• What you need to do
Count the lines below that contain the word "pixels", and report only that number.

• Data shown
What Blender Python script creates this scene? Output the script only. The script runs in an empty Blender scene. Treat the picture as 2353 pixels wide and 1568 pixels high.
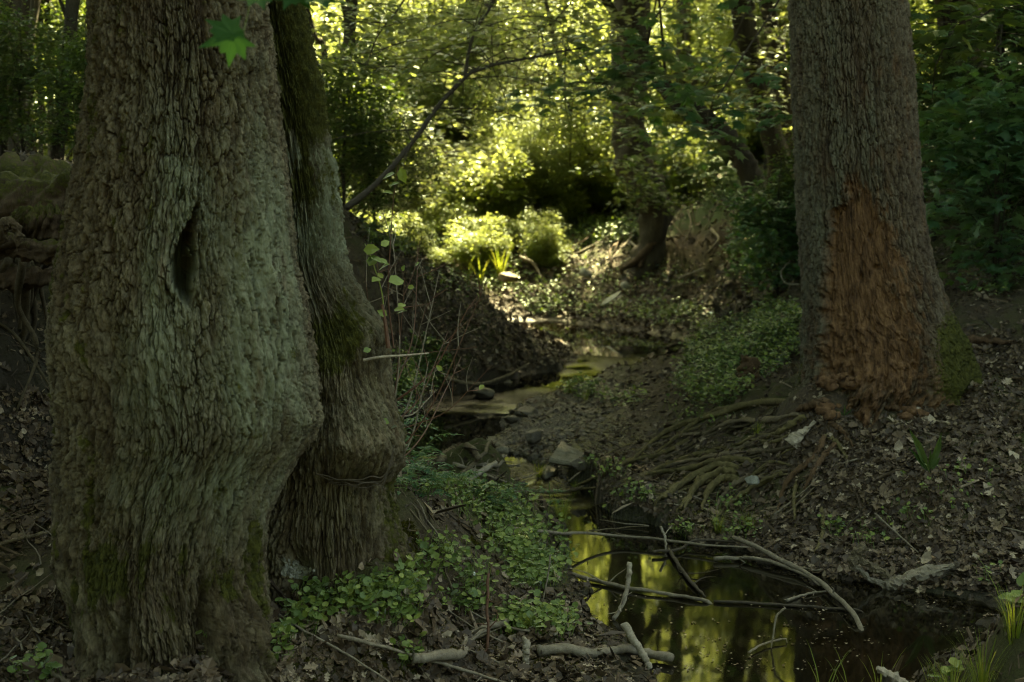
import bpy, math, random
import numpy as np
from mathutils import Vector

# ------------------------------------------------------------------ camera, sky, sun, exposure
sc = bpy.context.scene
COL = sc.collection
PITCH = math.radians(4.97)
FP = 3268.0                                    # focal length in pixels of a 2353 px wide picture
CAMZ = 1.9
cam_d = bpy.data.cameras.new('camera'); cam = bpy.data.objects.new('camera', cam_d); COL.objects.link(cam)
cam.location = (0, 0, CAMZ); cam.rotation_euler = (math.pi/2 - PITCH, 0, 0)
cam_d.sensor_width = 36; cam_d.lens = 50; cam_d.clip_end = 3000; cam_d.clip_start = 0.05
cam_d.dof.use_dof = True; cam_d.dof.focus_distance = 6.2; cam_d.dof.aperture_fstop = 3.6
sc.camera = cam
SUN_EL, SUN_AZ = 57.0, 14.0                    # azimuth clockwise from +Y (seen from above)
w = bpy.data.worlds.new('World'); sc.world = w; w.use_nodes = True
nt = w.node_tree; nt.nodes.clear()
sky = nt.nodes.new('ShaderNodeTexSky'); sky.sky_type = 'NISHITA'; sky.sun_disc = False
sky.sun_elevation = math.radians(SUN_EL); sky.sun_rotation = math.radians(SUN_AZ)
sky.dust_density = 3.0; sky.air_density = 1.0; sky.ozone_density = .6
bg = nt.nodes.new('ShaderNodeBackground'); bg.inputs[1].default_value = 0.05
wo = nt.nodes.new('ShaderNodeOutputWorld')
nt.links.new(sky.outputs[0], bg.inputs[0]); nt.links.new(bg.outputs[0], wo.inputs[0])
sd = bpy.data.lights.new('sun', 'SUN'); sd.energy = 5.0; sd.angle = math.radians(0.5); sd.color = (1, .92, .74)
sun = bpy.data.objects.new('sun', sd); COL.objects.link(sun)
e, a = math.radians(SUN_EL), math.radians(SUN_AZ)
SDIR = np.array([math.sin(a)*math.cos(e), math.cos(a)*math.cos(e), math.sin(e)])
sun.rotation_euler = Vector(SDIR).to_track_quat('Z', 'Y').to_euler()
sc.view_settings.view_transform = 'Standard'; sc.view_settings.look = 'None'
sc.view_settings.exposure = 3.85; sc.view_settings.gamma = 1; sc.view_settings.use_curve_mapping = False
sc.view_settings.use_white_balance = True; sc.view_settings.white_balance_temperature = 10600; sc.view_settings.white_balance_tint = -9
sc.render.engine = 'CYCLES'
cy = sc.cycles
cy.max_bounces = 7; cy.diffuse_bounces = 4; cy.glossy_bounces = 3; cy.transmission_bounces = 5
cy.caustics_reflective = False; cy.caustics_refractive = False
cy.sample_clamp_indirect = .09; cy.use_denoising = True; cy.denoiser = 'OPENIMAGEDENOISE'; cy.denoising_input_passes = 'RGB_ALBEDO_NORMAL'; cy.denoising_prefilter = 'ACCURATE'; cy.use_adaptive_sampling = False; cy.pixel_filter_type = 'BLACKMAN_HARRIS'; cy.filter_width = 1.15

rng = np.random.default_rng(7)

# ------------------------------------------------------------------ picture <-> space helpers (real positions at real distances)
cp, sp = math.cos(PITCH), math.sin(PITCH)
def P(px, py, Y):
    px = np.asarray(px, float); py = np.asarray(py, float)
    u = (px-1176.5)/FP; v = -(py-784)/FP
    dx, dy, dz = u, cp+sp*v, -sp+cp*v
    t = Y/dy
    return np.stack([dx*t, np.broadcast_to(Y, np.shape(dx*t)).astype(float), CAMZ+dz*t], -1)

def proj(x, y, z):
    dz = z-CAMZ; f = y*cp-dz*sp; v = (y*sp+dz*cp)/f
    return 1176.5+FP*x/f, 784-FP*v

# ------------------------------------------------------------------ noise
def _h(ix, iy, iz, s):
    h = (ix.astype(np.int64)*374761393 + iy.astype(np.int64)*668265263 + iz.astype(np.int64)*2147483647 + s*974634777) & 0xffffffff
    h = ((h ^ (h >> 13))*1274126177) & 0xffffffff
    h = ((h ^ (h >> 16))*2246822519) & 0xffffffff
    return (h ^ (h >> 15)) & 0xffffffff
def vnoise(x, y, z, s=0):
    ix, iy, iz = np.floor(x), np.floor(y), np.floor(z)
    fx, fy, fz = x-ix, y-iy, z-iz
    ux, uy, uz = fx*fx*fx*(fx*(fx*6-15)+10), fy*fy*fy*(fy*(fy*6-15)+10), fz*fz*fz*(fz*(fz*6-15)+10)
    r = 0
    for a in (0, 1):
        for b in (0, 1):
            for c in (0, 1):
                h = _h(ix+a, iy+b, iz+c, s)
                gx = (h & 1023)/511.5-1; gy = ((h >> 10) & 1023)/511.5-1; gz = ((h >> 20) & 1023)/511.5-1
                d = gx*(fx-a)+gy*(fy-b)+gz*(fz-c)
                r = r + d*(ux if a else 1-ux)*(uy if b else 1-uy)*(uz if c else 1-uz)
    return r*1.6
def fbm(x, y, z, o=4, s=0):
    r = 0; a = 1; f = 1
    for i in range(o):
        r = r + a*vnoise(x*f, y*f, z*f, s+i); a *= .5; f *= 2.03
    return r
def worley(x, y, s=0):
    ix, iy = np.floor(x), np.floor(y)
    f1 = np.full(x.shape, 9.0); f2 = np.full(x.shape, 9.0); cid = np.zeros(x.shape); dy = np.zeros(x.shape)
    for a in (-1, 0, 1):
        for b in (-1, 0, 1):
            h = _h(ix+a, iy+b, ix*0, s)
            px = ix+a+.5+((h & 1023)/1023-.5)*.85; py = iy+b+.5+(((h >> 10) & 1023)/1023-.5)*.85
            d = np.hypot(x-px, y-py); v = ((h >> 20) & 1023)/1023
            n = d < f1
            f2 = np.where(n, f1, np.minimum(f2, d)); cid = np.where(n, v, cid); dy = np.where(n, y-py, dy); f1 = np.where(n, d, f1)
    return f1, f2, cid, dy
def sstep(a, b, x):
    t = np.clip((x-a)/(b-a), 0, 1); return t*t*(3-2*t)

# ------------------------------------------------------------------ mesh helpers
def mesh_data(name, V, polys, attrs=None, smooth=False, midx=None):
    """polys: list of (k-gon index arrays of shape n x k)"""
    me = bpy.data.meshes.new(name)
    V = np.ascontiguousarray(V, dtype=np.float32)
    polys = [np.asarray(p) for p in polys if len(p)]
    me.vertices.add(len(V)); me.vertices.foreach_set('co', V.ravel())
    loops = np.concatenate([p.ravel() for p in polys]).astype(np.int32)
    sizes = np.concatenate([np.full(len(p), p.shape[1]) for p in polys]).astype(np.int32)
    starts = np.concatenate([[0], np.cumsum(sizes)[:-1]]).astype(np.int32)
    me.loops.add(len(loops)); me.loops.foreach_set('vertex_index', loops)
    me.polygons.add(len(sizes)); me.polygons.foreach_set('loop_start', starts); me.polygons.foreach_set('loop_total', sizes)
    me.polygons.foreach_set('use_smooth', np.full(len(sizes), smooth))
    if midx is not None: me.polygons.foreach_set('material_index', np.asarray(midx, dtype=np.int32))
    me.update(calc_edges=True)
    for k, v in (attrs or {}).items():
        at = me.attributes.new(k, 'FLOAT', 'POINT'); at.data.foreach_set('value', np.ascontiguousarray(v, dtype=np.float32).ravel())
    return me
def tag(o, label=None, cat=None, group=None, kind=None):
    for k, v in (('label', label), ('category', cat), ('group', group), ('kind', kind)):
        if v: o[k] = v
    return o
def obj(name, me, mat=None, parent=None, loc=None):
    o = bpy.data.objects.new(name, me); COL.objects.link(o)
    if mat is not None and me is not None and len(me.materials) == 0:
        for m in (mat if isinstance(mat, (list, tuple)) else [mat]): me.materials.append(m)
    if parent is not None: o.parent = parent
    if loc is not None: o.location = loc
    return o
def empty(name, loc=(0, 0, 0), label=None, cat=None, group=None):
    o = bpy.data.objects.new(name, None); COL.objects.link(o); o.location = tuple(float(c) for c in loc); o.empty_display_size = .1
    return tag(o, label, cat, group)
def mo(name, V, polys, mat, parent=None, attrs=None, smooth=False, midx=None):
    """mesh given in world coordinates; top-level: origin at its lowest centre; child: relative to its parent"""
    V = np.asarray(V, float)
    if parent is not None: off = np.array(parent.location)
    else:
        off = V.mean(0); off[2] = V[:, 2].min()
    me = mesh_data(name, V-off, polys, attrs, smooth, midx)
    return obj(name, me, mat, parent, None if parent is not None else tuple(off))
def merge(parts):
    """parts: list of (V, polys)"""
    Vs, by, n = [], {}, 0
    for V, polys in parts:
        Vs.append(V)
        for p in polys:
            if len(p): by.setdefault(np.asarray(p).shape[1], []).append(np.asarray(p)+n)
        n += len(V)
    return np.concatenate(Vs), [np.concatenate(v) for v in by.values()]
def tube(pts, rad, n=8, wob=0.0, seed=0, cap=True):
    """a round swept branch through pts with per-point radius"""
    pts = np.asarray(pts, float); m = len(pts); rad = np.broadcast_to(np.asarray(rad, float), (m,))
    T = np.gradient(pts, axis=0); T /= np.linalg.norm(T, axis=1)[:, None]+1e-9
    ref = np.array([0, 0, 1.0]) if abs(T[:, 2]).mean() < .8 else np.array([1.0, 0, 0])
    U = np.cross(T, ref); U /= np.linalg.norm(U, axis=1)[:, None]+1e-9
    W = np.cross(T, U)
    th = np.linspace(0, 2*np.pi, n, endpoint=False)
    r = rad[:, None]*np.ones((1, n))
    if wob: r = r*(1+wob*vnoise(np.cos(th)[None]*1.7+seed, np.sin(th)[None]*1.7+np.arange(m)[:, None]*.35, np.zeros((m, n))+seed*.37, 3)*1.5)
    V = pts[:, None]+r[..., None]*(np.cos(th)[None, :, None]*U[:, None]+np.sin(th)[None, :, None]*W[:, None])
    V = V.reshape(-1, 3)
    i = np.arange(m-1)[:, None]*n; j = np.arange(n)[None]; k = (j+1) % n
    F = np.stack([i+j, i+k, i+n+k, i+n+j], -1).reshape(-1, 4)
    polys = [F]
    if cap: polys.append(np.array([np.arange(n)[::-1], (m-1)*n+np.arange(n)]))
    return V, polys
def spline(ctrl, n=24):
    """Catmull-Rom through control rows"""
    c = np.asarray(ctrl, float)
    if len(c) == 2: return c[0]+(c[1]-c[0])*np.linspace(0, 1, n)[:, None]
    p = np.vstack([2*c[0]-c[1], c, 2*c[-1]-c[-2]])
    t = np.linspace(0, len(c)-1-1e-6, n); i = t.astype(int); f = (t-i)[:, None]
    a, b, d, e = p[i], p[i+1], p[i+2], p[i+3]
    return .5*(2*b+(d-a)*f+(2*a-5*b+4*d-e)*f*f+(3*b-a-3*d+e)*f**3)
def frames(Nrm, heading=None, r=rng):
    """rotation matrices whose z axis is Nrm and whose y axis leans to heading"""
    n = Nrm/np.linalg.norm(Nrm, axis=1)[:, None]
    if heading is None: heading = r.normal(size=n.shape)
    y = heading-(heading*n).sum(1)[:, None]*n; y /= np.linalg.norm(y, axis=1)[:, None]+1e-9
    x = np.cross(y, n)
    return np.stack([x, y, n], -1)
def scatter(tv, tf, pos, R, scale):
    """copies of a template (vertices tv, polygon lists tf) merged in one mesh; returns V, polys, per-vertex random"""
    N, k = len(pos), len(tv)
    V = np.einsum('nij,kj->nki', R, tv)*np.asarray(scale).reshape(-1, 1, 1)+pos[:, None]
    polys = [(np.asarray(f)[None]+(np.arange(N)*k)[:, None, None]).reshape(-1, np.asarray(f).shape[1]) for f in tf]
    return V.reshape(-1, 3), polys
def rep(v, k): return np.repeat(v, k)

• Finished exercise
2